Written task → Return every line of the material exactly.
_____
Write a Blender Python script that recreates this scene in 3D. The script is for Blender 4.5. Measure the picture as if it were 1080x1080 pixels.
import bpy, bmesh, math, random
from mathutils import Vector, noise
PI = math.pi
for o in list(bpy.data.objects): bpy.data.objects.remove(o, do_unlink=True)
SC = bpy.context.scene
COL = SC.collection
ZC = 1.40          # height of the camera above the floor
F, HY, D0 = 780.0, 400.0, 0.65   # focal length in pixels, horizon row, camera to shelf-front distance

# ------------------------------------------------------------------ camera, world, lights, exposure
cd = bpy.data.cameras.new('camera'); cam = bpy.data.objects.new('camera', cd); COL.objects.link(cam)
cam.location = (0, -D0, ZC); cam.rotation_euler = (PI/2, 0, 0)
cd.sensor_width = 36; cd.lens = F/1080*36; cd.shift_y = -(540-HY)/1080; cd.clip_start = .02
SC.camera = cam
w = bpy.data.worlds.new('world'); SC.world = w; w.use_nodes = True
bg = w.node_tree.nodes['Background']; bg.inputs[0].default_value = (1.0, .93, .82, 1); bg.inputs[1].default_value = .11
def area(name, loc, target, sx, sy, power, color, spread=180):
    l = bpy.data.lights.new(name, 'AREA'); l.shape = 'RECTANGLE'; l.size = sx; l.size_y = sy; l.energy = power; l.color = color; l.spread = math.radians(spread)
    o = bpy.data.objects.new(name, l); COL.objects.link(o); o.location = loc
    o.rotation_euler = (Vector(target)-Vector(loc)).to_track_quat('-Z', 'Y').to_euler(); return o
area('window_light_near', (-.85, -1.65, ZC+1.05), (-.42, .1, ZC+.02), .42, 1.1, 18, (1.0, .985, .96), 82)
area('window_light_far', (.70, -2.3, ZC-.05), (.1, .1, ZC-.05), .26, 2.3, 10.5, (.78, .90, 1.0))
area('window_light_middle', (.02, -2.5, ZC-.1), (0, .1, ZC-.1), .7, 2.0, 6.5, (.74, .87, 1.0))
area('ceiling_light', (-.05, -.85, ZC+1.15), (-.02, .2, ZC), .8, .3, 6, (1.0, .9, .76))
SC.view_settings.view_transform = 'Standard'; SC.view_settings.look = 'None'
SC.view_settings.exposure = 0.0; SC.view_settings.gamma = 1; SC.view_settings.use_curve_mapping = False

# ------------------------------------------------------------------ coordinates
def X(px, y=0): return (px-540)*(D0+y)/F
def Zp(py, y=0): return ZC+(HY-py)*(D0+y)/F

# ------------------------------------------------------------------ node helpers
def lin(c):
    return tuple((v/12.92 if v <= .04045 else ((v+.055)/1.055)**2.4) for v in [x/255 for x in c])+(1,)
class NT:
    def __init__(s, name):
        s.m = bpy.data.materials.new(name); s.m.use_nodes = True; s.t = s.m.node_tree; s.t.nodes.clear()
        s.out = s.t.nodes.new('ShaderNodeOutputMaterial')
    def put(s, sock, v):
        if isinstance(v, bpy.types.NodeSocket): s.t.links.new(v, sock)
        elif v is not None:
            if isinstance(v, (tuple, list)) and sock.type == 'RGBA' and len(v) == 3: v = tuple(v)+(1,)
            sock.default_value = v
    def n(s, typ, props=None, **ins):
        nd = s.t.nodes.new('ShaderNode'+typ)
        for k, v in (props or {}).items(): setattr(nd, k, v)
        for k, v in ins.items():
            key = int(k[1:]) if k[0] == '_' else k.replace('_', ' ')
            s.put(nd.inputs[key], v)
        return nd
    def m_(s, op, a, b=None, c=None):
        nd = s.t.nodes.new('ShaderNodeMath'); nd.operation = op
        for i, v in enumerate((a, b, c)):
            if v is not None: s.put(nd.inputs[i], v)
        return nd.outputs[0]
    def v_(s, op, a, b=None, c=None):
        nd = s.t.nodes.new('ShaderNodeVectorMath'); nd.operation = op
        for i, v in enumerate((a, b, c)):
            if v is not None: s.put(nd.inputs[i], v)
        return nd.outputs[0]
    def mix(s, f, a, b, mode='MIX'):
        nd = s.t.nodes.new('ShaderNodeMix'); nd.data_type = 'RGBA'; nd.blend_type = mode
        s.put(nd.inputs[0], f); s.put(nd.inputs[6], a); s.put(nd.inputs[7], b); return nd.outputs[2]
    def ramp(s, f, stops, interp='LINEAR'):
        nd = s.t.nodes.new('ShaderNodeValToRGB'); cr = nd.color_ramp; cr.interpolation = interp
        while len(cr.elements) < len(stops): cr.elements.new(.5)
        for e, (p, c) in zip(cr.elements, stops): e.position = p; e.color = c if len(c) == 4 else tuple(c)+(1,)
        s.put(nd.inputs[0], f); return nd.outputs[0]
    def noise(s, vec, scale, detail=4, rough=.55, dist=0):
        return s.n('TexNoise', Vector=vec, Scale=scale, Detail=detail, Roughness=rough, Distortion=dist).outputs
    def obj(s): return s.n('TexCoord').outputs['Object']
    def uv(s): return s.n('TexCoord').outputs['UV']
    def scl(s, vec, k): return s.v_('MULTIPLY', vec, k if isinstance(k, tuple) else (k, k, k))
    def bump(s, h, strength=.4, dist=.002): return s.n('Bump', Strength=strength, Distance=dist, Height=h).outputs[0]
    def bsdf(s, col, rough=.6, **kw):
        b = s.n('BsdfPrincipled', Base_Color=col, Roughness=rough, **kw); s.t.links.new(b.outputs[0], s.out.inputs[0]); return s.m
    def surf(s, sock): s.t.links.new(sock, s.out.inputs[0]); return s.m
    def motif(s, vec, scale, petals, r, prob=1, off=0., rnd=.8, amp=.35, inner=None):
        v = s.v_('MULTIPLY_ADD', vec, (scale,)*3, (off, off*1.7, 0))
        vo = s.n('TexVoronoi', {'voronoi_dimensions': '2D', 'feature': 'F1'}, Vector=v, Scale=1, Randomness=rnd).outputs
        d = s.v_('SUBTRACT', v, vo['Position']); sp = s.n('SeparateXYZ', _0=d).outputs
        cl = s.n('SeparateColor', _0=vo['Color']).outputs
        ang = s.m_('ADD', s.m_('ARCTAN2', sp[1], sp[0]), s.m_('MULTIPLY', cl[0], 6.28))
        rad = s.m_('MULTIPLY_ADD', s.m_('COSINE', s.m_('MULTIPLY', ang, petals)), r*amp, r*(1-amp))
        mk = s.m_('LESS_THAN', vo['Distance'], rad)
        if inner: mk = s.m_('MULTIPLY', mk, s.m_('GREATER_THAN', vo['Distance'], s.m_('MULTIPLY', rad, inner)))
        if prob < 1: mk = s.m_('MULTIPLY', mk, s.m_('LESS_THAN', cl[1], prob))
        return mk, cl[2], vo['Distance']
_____
Answer to the task →
Write a Blender Python script that recreates this scene in 3D. The script is for Blender 4.5. Measure the picture as if it were 1080x1080 pixels.
import bpy, bmesh, math, random
from mathutils import Vector, noise
PI = math.pi
for o in list(bpy.data.objects): bpy.data.objects.remove(o, do_unlink=True)
SC = bpy.context.scene
COL = SC.collection
ZC = 1.40          # height of the camera above the floor
F, HY, D0 = 780.0, 400.0, 0.65   # focal length in pixels, horizon row, camera to shelf-front distance

# ------------------------------------------------------------------ camera, world, lights, exposure
cd = bpy.data.cameras.new('camera'); cam = bpy.data.objects.new('camera', cd); COL.objects.link(cam)
cam.location = (0, -D0, ZC); cam.rotation_euler = (PI/2, 0, 0)
cd.sensor_width = 36; cd.lens = F/1080*36; cd.shift_y = -(540-HY)/1080; cd.clip_start = .02
SC.camera = cam
w = bpy.data.worlds.new('world'); SC.world = w; w.use_nodes = True
bg = w.node_tree.nodes['Background']; bg.inputs[0].default_value = (1.0, .93, .82, 1); bg.inputs[1].default_value = .11
def area(name, loc, target, sx, sy, power, color, spread=180):
    l = bpy.data.lights.new(name, 'AREA'); l.shape = 'RECTANGLE'; l.size = sx; l.size_y = sy; l.energy = power; l.color = color; l.spread = math.radians(spread)
    o = bpy.data.objects.new(name, l); COL.objects.link(o); o.location = loc
    o.rotation_euler = (Vector(target)-Vector(loc)).to_track_quat('-Z', 'Y').to_euler(); return o
area('window_light_near', (-.85, -1.65, ZC+1.05), (-.42, .1, ZC+.02), .42, 1.1, 18, (1.0, .985, .96), 82)
area('window_light_far', (.70, -2.3, ZC-.05), (.1, .1, ZC-.05), .26, 2.3, 10.5, (.78, .90, 1.0))
area('window_light_middle', (.02, -2.5, ZC-.1), (0, .1, ZC-.1), .7, 2.0, 6.5, (.74, .87, 1.0))
area('ceiling_light', (-.05, -.85, ZC+1.15), (-.02, .2, ZC), .8, .3, 6, (1.0, .9, .76))
SC.view_settings.view_transform = 'Standard'; SC.view_settings.look = 'None'
SC.view_settings.exposure = 0.0; SC.view_settings.gamma = 1; SC.view_settings.use_curve_mapping = False

# ------------------------------------------------------------------ coordinates
def X(px, y=0): return (px-540)*(D0+y)/F
def Zp(py, y=0): return ZC+(HY-py)*(D0+y)/F

# ------------------------------------------------------------------ node helpers
def lin(c):
    return tuple((v/12.92 if v <= .04045 else ((v+.055)/1.055)**2.4) for v in [x/255 for x in c])+(1,)
class NT:
    def __init__(s, name):
        s.m = bpy.data.materials.new(name); s.m.use_nodes = True; s.t = s.m.node_tree; s.t.nodes.clear()
        s.out = s.t.nodes.new('ShaderNodeOutputMaterial')
    def put(s, sock, v):
        if isinstance(v, bpy.types.NodeSocket): s.t.links.new(v, sock)
        elif v is not None:
            if isinstance(v, (tuple, list)) and sock.type == 'RGBA' and len(v) == 3: v = tuple(v)+(1,)
            sock.default_value = v
    def n(s, typ, props=None, **ins):
        nd = s.t.nodes.new('ShaderNode'+typ)
        for k, v in (props or {}).items(): setattr(nd, k, v)
        for k, v in ins.items():
            key = int(k[1:]) if k[0] == '_' else k.replace('_', ' ')
            s.put(nd.inputs[key], v)
        return nd
    def m_(s, op, a, b=None, c=None):
        nd = s.t.nodes.new('ShaderNodeMath'); nd.operation = op
        for i, v in enumerate((a, b, c)):
            if v is not None: s.put(nd.inputs[i], v)
        return nd.outputs[0]
    def v_(s, op, a, b=None, c=None):
        nd = s.t.nodes.new('ShaderNodeVectorMath'); nd.operation = op
        for i, v in enumerate((a, b, c)):
            if v is not None: s.put(nd.inputs[i], v)
        return nd.outputs[0]
    def mix(s, f, a, b, mode='MIX'):
        nd = s.t.nodes.new('ShaderNodeMix'); nd.data_type = 'RGBA'; nd.blend_type = mode
        s.put(nd.inputs[0], f); s.put(nd.inputs[6], a); s.put(nd.inputs[7], b); return nd.outputs[2]
    def ramp(s, f, stops, interp='LINEAR'):
        nd = s.t.nodes.new('ShaderNodeValToRGB'); cr = nd.color_ramp; cr.interpolation = interp
        while len(cr.elements) < len(stops): cr.elements.new(.5)
        for e, (p, c) in zip(cr.elements, stops): e.position = p; e.color = c if len(c) == 4 else tuple(c)+(1,)
        s.put(nd.inputs[0], f); return nd.outputs[0]
    def noise(s, vec, scale, detail=4, rough=.55, dist=0):
        return s.n('TexNoise', Vector=vec, Scale=scale, Detail=detail, Roughness=rough, Distortion=dist).outputs
    def obj(s): return s.n('TexCoord').outputs['Object']
    def uv(s): return s.n('TexCoord').outputs['UV']
    def scl(s, vec, k): return s.v_('MULTIPLY', vec, k if isinstance(k, tuple) else (k, k, k))
    def bump(s, h, strength=.4, dist=.002): return s.n('Bump', Strength=strength, Distance=dist, Height=h).outputs[0]
    def bsdf(s, col, rough=.6, **kw):
        b = s.n('BsdfPrincipled', Base_Color=col, Roughness=rough, **kw); s.t.links.new(b.outputs[0], s.out.inputs[0]); return s.m
    def surf(s, sock): s.t.links.new(sock, s.out.inputs[0]); return s.m
    def motif(s, vec, scale, petals, r, prob=1, off=0., rnd=.8, amp=.35, inner=None):
        v = s.v_('MULTIPLY_ADD', vec, (scale,)*3, (off, off*1.7, 0))
        vo = s.n('TexVoronoi', {'voronoi_dimensions': '2D', 'feature': 'F1'}, Vector=v, Scale=1, Randomness=rnd).outputs
        d = s.v_('SUBTRACT', v, vo['Position']); sp = s.n('SeparateXYZ', _0=d).outputs
        cl = s.n('SeparateColor', _0=vo['Color']).outputs
        ang = s.m_('ADD', s.m_('ARCTAN2', sp[1], sp[0]), s.m_('MULTIPLY', cl[0], 6.28))
        rad = s.m_('MULTIPLY_ADD', s.m_('COSINE', s.m_('MULTIPLY', ang, petals)), r*amp, r*(1-amp))
        mk = s.m_('LESS_THAN', vo['Distance'], rad)
        if inner: mk = s.m_('MULTIPLY', mk, s.m_('GREATER_THAN', vo['Distance'], s.m_('MULTIPLY', rad, inner)))
        if prob < 1: mk = s.m_('MULTIPLY', mk, s.m_('LESS_THAN', cl[1], prob))
        return mk, cl[2], vo['Distance']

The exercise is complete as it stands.